Abstract

An analytical approach to the problem of a liquid spheroidal drop in a viscous incompressible fluid under a steady electric field is presented. It is assumed that the drop and ambient fluid are slightly conducting (leaky dielectrics) with no net charge. The velocity field inside and outside the drop is governed by the Stokes equations and is represented in terms of four generalized analytic functions which are found from the velocity and stress boundary conditions. For the case of equal viscosities, the velocity field admits an integral-form solution, whereas for an arbitrary viscosity ratio $\lambda$, it is given by a series of spheroidal harmonics in the prolate spheroidal coordinates.
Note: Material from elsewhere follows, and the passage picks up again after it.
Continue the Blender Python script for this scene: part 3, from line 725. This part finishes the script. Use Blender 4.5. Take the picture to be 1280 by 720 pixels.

Both solution forms hold for prolate and oblate spheroids. The axes ratio of a spheroid closest to a steady shape (or “steady” spheroid) is a minimizer of the kinematic condition error. However, the entire dependence of the “steady” spheroid's axes ratio on an electric capillary number ${\rm Ca}_E$ can be estimated analytically with the inverse problem: for each spheroid's axes ratio, find ${\rm Ca}_E$ that minimizes the kinematic condition error. The inverse problem, being quadratic with respect to $1/{\rm Ca}_E$, has a simple analytical solution, which identifies critical ${\rm Ca}_E$ for spheroidal drops and includes an “unstable” solution. Remarkably, as functions of ${\rm Ca}_E$, the deformation parameters $D$ for the “steady” spheroids and for “true” steady shapes (obtained based on boundary-integral equations) have the same qualitative behavior for various viscosity, conductivity, and permittivity ratios ($\lambda$, $R$, and $Q$, respectively), and are virtually identical within the range $-0.4\le D\le0.4$ for all investigated $\lambda$, $R$, and $Q$. This shows that the presented analytical approach for spheroidal drops is by far superior to Taylor's small-perturbation theory and Ajayi's second-order correction ($O({\rm Ca}_E)$ and $O({\rm Ca}_E^2)$ theories, respectively) and can replace numerical solutions from boundary-integral equations up to large deformations.